--- Stated exercise ---
Retype only what runs from the first line of the listing to the line holding "cam.data.dof.use_dof = True;", both included. Do not retype the pictures.
********
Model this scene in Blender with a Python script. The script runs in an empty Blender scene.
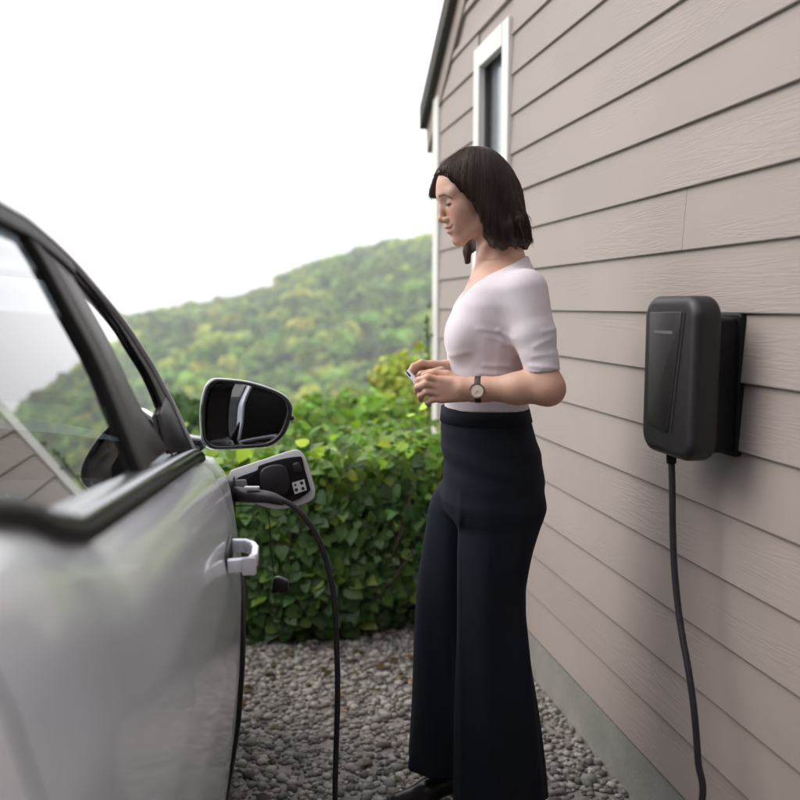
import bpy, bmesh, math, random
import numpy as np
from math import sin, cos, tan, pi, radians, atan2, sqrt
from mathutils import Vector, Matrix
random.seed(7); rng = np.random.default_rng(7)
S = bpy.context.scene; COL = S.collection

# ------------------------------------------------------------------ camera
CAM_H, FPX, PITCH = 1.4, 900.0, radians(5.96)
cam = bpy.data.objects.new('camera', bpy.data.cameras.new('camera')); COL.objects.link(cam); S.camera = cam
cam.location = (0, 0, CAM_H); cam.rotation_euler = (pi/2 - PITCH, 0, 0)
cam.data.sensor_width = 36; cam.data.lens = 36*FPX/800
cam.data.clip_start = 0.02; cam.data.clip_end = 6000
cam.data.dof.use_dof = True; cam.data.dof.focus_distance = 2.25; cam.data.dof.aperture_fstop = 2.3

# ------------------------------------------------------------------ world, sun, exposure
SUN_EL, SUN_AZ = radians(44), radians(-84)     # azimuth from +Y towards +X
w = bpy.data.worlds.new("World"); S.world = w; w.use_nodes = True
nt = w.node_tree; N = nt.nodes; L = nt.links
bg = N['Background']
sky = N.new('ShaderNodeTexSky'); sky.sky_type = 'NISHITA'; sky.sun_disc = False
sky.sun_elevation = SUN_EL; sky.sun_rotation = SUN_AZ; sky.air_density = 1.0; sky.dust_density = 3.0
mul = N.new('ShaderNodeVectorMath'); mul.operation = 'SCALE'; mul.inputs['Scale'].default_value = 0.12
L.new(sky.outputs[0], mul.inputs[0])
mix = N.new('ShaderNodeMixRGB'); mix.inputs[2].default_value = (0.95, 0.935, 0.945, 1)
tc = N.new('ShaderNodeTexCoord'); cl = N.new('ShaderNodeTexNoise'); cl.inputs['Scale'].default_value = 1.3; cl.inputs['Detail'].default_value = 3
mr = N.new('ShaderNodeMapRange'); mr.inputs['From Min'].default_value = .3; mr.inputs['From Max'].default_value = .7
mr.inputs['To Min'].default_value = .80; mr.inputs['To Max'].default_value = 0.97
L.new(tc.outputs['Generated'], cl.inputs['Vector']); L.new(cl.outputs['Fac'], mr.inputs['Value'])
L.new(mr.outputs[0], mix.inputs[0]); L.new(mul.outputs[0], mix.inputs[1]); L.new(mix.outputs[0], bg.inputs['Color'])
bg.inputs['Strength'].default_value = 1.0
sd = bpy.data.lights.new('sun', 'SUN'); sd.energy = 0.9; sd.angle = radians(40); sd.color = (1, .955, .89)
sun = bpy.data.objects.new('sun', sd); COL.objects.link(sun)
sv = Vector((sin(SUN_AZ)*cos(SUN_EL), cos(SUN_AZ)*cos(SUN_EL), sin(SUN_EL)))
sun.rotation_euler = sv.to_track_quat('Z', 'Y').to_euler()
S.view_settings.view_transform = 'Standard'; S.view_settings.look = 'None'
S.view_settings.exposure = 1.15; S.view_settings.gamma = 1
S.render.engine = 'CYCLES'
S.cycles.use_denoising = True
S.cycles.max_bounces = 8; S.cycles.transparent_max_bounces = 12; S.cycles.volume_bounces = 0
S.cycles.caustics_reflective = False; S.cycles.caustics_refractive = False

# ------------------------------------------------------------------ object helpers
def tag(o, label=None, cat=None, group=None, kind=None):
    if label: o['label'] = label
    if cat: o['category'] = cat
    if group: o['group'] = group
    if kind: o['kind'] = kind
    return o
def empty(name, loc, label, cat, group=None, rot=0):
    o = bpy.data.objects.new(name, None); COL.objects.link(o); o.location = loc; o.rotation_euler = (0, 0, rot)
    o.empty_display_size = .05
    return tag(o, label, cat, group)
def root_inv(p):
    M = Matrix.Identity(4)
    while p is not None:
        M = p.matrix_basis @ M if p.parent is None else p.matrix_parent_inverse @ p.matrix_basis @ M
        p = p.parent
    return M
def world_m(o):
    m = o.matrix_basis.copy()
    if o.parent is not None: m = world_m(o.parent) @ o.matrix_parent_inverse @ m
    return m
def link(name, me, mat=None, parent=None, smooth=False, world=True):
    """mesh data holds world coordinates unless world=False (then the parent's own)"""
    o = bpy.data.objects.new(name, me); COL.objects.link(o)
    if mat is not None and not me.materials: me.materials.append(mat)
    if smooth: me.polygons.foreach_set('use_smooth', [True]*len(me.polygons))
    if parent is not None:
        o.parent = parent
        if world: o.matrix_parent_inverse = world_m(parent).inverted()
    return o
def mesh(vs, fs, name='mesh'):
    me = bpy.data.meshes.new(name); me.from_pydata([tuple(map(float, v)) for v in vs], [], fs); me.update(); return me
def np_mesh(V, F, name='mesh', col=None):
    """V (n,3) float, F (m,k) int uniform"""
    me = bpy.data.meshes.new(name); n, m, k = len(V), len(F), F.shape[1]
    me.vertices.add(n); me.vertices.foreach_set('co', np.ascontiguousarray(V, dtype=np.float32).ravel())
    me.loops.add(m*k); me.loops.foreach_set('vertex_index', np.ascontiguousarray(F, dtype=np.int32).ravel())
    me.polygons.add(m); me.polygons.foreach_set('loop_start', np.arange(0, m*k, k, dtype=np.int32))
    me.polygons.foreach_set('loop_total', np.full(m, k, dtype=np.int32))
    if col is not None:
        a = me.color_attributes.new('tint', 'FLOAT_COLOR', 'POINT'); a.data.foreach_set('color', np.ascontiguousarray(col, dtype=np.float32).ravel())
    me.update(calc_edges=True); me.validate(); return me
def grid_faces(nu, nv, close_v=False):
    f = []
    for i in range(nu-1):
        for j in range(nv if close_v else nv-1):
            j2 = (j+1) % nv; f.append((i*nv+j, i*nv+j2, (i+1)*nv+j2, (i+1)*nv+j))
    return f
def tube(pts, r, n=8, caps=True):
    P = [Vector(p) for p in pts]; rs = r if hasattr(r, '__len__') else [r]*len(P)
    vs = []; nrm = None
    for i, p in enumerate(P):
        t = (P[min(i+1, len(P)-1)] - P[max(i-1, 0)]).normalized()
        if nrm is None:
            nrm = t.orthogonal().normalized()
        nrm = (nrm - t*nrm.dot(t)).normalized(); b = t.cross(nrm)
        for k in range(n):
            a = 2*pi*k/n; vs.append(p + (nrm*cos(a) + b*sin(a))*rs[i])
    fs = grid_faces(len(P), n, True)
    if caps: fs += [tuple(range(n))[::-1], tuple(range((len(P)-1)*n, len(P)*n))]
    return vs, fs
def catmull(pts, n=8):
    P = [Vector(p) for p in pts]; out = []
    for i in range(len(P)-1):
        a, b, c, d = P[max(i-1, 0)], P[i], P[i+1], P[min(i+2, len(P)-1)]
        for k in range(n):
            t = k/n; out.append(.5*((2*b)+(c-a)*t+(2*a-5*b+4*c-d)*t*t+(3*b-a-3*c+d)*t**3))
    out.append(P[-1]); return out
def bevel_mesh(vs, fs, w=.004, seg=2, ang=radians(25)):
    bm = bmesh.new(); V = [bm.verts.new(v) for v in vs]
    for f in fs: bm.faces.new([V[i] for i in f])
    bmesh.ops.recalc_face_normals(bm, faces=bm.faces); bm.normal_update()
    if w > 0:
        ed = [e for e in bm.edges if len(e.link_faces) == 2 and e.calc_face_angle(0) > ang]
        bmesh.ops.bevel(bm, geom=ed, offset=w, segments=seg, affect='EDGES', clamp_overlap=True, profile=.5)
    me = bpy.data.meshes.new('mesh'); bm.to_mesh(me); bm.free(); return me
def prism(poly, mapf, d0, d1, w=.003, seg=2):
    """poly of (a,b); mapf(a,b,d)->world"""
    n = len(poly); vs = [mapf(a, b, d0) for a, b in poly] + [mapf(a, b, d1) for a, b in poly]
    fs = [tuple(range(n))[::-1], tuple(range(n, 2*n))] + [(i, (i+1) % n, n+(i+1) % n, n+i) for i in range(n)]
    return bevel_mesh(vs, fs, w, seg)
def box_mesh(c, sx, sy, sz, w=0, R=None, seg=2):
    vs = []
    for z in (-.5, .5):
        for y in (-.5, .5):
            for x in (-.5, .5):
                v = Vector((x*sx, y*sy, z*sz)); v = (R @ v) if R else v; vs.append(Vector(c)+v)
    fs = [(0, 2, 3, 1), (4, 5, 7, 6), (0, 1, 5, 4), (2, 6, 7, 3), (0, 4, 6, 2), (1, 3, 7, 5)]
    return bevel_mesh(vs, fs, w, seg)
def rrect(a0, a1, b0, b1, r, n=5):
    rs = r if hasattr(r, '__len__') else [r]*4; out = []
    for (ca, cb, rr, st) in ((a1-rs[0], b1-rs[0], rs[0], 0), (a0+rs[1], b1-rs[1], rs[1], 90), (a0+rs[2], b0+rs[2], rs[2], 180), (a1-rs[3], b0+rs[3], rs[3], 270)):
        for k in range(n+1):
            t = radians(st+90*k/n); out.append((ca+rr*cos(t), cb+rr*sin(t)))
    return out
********
--- Exercise answer ---
Model this scene in Blender with a Python script. The script runs in an empty Blender scene.
import bpy, bmesh, math, random
import numpy as np
from math import sin, cos, tan, pi, radians, atan2, sqrt
from mathutils import Vector, Matrix
random.seed(7); rng = np.random.default_rng(7)
S = bpy.context.scene; COL = S.collection

# ------------------------------------------------------------------ camera
CAM_H, FPX, PITCH = 1.4, 900.0, radians(5.96)
cam = bpy.data.objects.new('camera', bpy.data.cameras.new('camera')); COL.objects.link(cam); S.camera = cam
cam.location = (0, 0, CAM_H); cam.rotation_euler = (pi/2 - PITCH, 0, 0)
cam.data.sensor_width = 36; cam.data.lens = 36*FPX/800
cam.data.clip_start = 0.02; cam.data.clip_end = 6000
cam.data.dof.use_dof = True; cam.data.dof.focus_distance = 2.25; cam.data.dof.aperture_fstop = 2.3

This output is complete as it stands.